No, general orders do not refer only to motions that were postponed, although that is probably the most common form of general order. Most items of business are motions, but I suppose there are others (reports come to mind). There are also other ways to make something a general order.

 

If we really want a thorough explanation of what a general order is, it's going to be necessary to start with the concept of an "order of the day."

 

"An order of the day, as stated above, is a particular subject, question, or item of business that is set in advance to be taken up during a given session, day, or meeting, or at a given hour, provided that no business having precedence over it interferes." (RONR, 11th ed., pg. 364)

 

An item of business might be made an order of the day by postponing it, by including it on an agenda, or by adopting a motion to make the item of business an order of the day.

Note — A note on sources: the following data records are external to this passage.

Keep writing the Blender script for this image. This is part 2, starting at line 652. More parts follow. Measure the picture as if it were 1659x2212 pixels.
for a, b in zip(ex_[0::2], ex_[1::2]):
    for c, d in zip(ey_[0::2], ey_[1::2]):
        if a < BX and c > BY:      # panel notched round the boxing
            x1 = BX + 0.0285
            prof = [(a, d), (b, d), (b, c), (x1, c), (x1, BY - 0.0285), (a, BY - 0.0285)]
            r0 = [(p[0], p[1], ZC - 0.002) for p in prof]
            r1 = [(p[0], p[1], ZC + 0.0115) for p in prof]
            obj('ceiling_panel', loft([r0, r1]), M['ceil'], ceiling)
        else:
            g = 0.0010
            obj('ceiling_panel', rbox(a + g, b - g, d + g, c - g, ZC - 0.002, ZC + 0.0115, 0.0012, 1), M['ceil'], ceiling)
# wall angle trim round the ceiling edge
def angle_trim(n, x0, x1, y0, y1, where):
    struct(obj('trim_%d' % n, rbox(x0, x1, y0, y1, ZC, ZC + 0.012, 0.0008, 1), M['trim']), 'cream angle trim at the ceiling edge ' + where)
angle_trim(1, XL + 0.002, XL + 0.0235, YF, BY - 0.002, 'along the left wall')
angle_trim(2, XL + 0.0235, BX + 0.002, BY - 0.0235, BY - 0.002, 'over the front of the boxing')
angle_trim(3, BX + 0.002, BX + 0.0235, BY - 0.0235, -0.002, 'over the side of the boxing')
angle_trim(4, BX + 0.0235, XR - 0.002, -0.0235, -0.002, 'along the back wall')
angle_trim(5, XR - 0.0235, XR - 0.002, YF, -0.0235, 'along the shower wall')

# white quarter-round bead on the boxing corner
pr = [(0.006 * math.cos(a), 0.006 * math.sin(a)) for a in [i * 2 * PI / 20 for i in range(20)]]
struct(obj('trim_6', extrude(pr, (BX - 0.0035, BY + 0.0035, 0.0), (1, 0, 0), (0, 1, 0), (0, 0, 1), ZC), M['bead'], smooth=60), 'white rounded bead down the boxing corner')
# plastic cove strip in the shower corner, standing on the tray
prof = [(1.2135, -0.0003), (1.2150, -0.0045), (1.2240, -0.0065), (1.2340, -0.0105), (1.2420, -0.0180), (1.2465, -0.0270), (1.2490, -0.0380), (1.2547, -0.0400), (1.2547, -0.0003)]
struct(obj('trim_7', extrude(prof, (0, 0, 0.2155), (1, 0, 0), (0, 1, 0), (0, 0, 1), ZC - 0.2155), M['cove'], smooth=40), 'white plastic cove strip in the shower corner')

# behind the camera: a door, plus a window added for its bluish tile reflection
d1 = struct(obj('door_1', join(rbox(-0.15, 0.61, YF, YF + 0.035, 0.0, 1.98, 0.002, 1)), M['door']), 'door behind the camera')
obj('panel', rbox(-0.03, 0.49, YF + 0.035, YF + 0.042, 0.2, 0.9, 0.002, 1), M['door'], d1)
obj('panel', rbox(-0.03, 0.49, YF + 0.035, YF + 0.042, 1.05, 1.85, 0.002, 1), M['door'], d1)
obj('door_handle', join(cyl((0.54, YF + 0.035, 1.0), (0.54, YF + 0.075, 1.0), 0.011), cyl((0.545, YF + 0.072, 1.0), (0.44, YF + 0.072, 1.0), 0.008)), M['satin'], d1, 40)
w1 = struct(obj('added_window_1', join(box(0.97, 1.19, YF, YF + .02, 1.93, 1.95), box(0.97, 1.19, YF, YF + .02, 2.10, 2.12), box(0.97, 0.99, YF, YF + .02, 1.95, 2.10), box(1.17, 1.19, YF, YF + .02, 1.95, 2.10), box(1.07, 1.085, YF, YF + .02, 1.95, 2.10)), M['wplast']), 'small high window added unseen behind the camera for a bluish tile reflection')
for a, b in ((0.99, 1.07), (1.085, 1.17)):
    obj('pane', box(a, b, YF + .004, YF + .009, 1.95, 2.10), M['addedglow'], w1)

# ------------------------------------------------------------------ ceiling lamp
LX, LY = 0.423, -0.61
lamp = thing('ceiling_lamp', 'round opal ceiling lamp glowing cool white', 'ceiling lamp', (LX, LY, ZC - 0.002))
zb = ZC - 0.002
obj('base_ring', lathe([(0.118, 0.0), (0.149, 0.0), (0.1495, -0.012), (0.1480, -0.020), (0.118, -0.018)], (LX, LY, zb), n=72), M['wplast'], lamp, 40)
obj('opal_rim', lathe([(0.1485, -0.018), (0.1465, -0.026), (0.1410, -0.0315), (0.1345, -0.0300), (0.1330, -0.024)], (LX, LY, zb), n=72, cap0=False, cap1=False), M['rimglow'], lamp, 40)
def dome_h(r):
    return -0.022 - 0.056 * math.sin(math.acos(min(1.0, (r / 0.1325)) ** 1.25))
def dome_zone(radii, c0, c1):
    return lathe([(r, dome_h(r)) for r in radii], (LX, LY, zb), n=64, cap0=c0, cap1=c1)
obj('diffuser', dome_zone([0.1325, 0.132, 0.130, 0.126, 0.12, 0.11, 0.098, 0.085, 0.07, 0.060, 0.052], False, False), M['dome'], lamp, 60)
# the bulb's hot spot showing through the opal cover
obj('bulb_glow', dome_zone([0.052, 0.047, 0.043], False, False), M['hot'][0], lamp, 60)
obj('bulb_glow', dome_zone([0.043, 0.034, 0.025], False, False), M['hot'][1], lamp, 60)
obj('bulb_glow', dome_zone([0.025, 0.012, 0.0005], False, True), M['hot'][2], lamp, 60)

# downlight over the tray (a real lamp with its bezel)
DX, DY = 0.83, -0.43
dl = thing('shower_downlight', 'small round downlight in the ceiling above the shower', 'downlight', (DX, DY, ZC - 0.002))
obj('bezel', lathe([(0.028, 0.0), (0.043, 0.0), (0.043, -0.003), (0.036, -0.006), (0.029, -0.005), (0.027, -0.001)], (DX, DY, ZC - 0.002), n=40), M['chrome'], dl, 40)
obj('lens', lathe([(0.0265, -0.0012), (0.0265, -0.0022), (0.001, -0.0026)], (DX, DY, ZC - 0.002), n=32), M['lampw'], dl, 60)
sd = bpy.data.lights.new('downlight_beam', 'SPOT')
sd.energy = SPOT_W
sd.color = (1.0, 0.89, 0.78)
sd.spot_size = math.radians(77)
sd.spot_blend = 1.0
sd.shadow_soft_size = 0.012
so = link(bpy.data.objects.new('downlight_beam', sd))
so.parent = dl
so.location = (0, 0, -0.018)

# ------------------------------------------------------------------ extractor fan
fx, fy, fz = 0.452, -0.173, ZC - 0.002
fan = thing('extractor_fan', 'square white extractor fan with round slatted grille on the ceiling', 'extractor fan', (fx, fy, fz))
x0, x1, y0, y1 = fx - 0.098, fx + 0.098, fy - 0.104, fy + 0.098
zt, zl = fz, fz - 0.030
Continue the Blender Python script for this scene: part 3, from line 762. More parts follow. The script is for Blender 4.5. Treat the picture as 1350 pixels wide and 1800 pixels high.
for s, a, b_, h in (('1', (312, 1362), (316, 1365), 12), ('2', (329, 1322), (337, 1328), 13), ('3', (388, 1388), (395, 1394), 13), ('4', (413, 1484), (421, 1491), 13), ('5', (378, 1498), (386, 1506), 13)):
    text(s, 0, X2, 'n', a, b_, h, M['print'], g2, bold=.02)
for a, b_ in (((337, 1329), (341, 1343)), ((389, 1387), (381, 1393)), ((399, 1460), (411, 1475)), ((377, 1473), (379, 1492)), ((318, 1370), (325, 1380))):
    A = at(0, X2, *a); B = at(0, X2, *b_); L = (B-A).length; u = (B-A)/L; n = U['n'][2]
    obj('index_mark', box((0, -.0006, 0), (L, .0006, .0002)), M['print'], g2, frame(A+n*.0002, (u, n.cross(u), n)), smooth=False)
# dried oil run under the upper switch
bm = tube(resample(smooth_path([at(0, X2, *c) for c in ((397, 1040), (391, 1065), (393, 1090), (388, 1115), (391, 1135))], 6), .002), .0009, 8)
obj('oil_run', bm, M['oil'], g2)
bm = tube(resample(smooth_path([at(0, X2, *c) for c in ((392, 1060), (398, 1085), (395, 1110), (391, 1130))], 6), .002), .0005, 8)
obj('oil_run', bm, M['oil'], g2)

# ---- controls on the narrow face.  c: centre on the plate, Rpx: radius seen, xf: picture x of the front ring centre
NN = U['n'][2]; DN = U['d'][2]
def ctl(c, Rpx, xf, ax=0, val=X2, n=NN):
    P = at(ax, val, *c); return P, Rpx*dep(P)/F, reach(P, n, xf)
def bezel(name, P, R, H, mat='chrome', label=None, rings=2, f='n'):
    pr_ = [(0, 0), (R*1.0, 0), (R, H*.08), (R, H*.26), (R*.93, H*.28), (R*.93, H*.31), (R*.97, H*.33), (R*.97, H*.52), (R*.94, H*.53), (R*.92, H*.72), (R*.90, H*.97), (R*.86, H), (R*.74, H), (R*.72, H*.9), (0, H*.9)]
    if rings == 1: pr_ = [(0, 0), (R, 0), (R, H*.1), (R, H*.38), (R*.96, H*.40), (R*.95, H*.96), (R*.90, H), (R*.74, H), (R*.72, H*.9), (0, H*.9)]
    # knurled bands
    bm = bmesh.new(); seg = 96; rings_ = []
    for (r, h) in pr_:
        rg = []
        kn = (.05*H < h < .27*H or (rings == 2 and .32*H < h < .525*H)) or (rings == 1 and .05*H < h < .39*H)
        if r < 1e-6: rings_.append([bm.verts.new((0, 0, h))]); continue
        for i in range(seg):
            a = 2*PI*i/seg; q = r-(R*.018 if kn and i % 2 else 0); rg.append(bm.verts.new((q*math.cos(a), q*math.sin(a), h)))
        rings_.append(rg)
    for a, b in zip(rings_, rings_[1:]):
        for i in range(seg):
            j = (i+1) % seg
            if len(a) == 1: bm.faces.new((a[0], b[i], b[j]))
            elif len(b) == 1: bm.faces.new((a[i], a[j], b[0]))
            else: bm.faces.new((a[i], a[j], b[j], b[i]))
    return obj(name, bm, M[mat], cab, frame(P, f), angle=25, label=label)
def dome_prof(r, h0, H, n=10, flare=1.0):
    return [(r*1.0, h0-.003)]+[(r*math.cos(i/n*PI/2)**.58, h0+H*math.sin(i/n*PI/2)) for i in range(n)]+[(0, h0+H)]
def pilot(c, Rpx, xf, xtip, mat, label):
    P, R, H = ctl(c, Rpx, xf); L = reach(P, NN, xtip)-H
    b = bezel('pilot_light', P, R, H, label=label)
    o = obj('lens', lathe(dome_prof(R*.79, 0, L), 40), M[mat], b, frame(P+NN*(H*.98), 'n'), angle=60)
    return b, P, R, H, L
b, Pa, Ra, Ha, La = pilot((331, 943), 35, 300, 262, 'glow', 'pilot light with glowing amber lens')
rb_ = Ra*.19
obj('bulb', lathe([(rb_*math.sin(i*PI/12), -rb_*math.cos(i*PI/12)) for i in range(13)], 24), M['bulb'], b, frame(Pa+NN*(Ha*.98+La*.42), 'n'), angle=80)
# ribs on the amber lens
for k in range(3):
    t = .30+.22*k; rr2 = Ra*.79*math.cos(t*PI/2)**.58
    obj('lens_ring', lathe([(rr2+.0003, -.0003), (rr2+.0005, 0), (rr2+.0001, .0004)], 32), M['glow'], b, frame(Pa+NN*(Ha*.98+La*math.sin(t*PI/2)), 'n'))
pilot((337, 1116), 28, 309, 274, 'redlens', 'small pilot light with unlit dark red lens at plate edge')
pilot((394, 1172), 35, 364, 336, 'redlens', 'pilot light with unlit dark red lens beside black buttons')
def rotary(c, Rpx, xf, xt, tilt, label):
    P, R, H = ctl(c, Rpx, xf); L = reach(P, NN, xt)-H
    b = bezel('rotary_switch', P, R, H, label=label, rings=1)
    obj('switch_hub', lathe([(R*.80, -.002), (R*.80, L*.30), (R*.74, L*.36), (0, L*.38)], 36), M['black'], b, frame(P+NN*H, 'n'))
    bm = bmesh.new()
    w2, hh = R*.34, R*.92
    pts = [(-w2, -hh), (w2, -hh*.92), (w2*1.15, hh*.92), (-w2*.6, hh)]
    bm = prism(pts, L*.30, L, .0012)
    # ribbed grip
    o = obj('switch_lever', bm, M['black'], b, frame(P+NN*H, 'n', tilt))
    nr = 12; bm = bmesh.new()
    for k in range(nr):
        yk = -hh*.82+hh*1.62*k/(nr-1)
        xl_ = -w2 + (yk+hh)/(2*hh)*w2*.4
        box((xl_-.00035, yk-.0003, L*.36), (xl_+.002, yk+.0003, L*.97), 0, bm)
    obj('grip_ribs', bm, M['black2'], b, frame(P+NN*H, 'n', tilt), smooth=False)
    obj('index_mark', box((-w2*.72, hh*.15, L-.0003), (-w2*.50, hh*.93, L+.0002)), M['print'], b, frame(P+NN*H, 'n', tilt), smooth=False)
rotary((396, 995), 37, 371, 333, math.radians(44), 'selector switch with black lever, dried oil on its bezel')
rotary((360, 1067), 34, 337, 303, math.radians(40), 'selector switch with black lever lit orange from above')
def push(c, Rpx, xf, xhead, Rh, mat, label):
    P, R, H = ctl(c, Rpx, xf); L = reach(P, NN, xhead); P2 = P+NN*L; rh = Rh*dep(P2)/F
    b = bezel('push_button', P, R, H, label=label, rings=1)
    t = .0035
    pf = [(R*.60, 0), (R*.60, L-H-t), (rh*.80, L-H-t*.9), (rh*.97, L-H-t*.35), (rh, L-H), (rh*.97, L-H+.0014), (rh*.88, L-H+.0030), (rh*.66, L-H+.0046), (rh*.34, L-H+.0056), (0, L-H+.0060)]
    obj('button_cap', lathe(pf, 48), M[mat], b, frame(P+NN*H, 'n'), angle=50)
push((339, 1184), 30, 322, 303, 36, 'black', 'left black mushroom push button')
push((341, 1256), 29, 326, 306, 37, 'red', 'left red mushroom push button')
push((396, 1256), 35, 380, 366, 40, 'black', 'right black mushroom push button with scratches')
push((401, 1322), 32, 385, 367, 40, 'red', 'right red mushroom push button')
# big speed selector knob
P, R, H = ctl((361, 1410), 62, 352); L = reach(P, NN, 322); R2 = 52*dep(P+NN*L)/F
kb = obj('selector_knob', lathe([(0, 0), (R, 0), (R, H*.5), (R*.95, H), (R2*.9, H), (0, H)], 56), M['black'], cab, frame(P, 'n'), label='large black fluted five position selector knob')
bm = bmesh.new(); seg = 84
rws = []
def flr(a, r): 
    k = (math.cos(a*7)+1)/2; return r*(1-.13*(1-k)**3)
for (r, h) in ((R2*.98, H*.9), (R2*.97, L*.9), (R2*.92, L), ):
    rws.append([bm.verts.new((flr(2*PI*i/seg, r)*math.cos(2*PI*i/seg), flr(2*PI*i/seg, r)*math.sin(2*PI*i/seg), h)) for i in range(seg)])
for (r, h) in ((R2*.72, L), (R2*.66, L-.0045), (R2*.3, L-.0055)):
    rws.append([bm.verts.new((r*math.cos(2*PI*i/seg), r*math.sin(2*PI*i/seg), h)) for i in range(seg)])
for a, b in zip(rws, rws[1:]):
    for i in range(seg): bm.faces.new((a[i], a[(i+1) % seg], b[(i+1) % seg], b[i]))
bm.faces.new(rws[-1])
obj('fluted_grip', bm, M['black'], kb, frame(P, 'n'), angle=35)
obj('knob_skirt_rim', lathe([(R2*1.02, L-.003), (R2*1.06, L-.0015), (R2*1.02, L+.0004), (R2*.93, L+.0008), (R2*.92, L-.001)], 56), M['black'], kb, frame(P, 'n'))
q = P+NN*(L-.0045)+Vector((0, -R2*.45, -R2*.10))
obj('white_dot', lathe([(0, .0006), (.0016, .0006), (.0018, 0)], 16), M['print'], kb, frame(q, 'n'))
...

This category is then broken into general orders and special orders. If a motion is postponed or if a motion is adopted to make an item of business an order of the day, it is presumed to be a general order unless otherwise stated. If it is included on the agenda, it is presumed to be a special order if a specific time is associated with it, unless the agenda notes that the times are merely a guideline. In that case, or if no time is listed, it is assumed to be a general order.

 

The short version about the difference between the two is that a special order has a higher priority in the order of business and that if a special order is set for a particular time, it interrupts other business pending at that time. A general order has lower priority in the order of business and does not interrupt pending business.

 

As to what the items you mention are, I still don't have the slightest idea, since I'm still quite unclear on the facts of how they are introduced in the first place, whether a motion is involved, and how it is that they are delayed until a later time. (You have explained the why for the last part, but not the how.)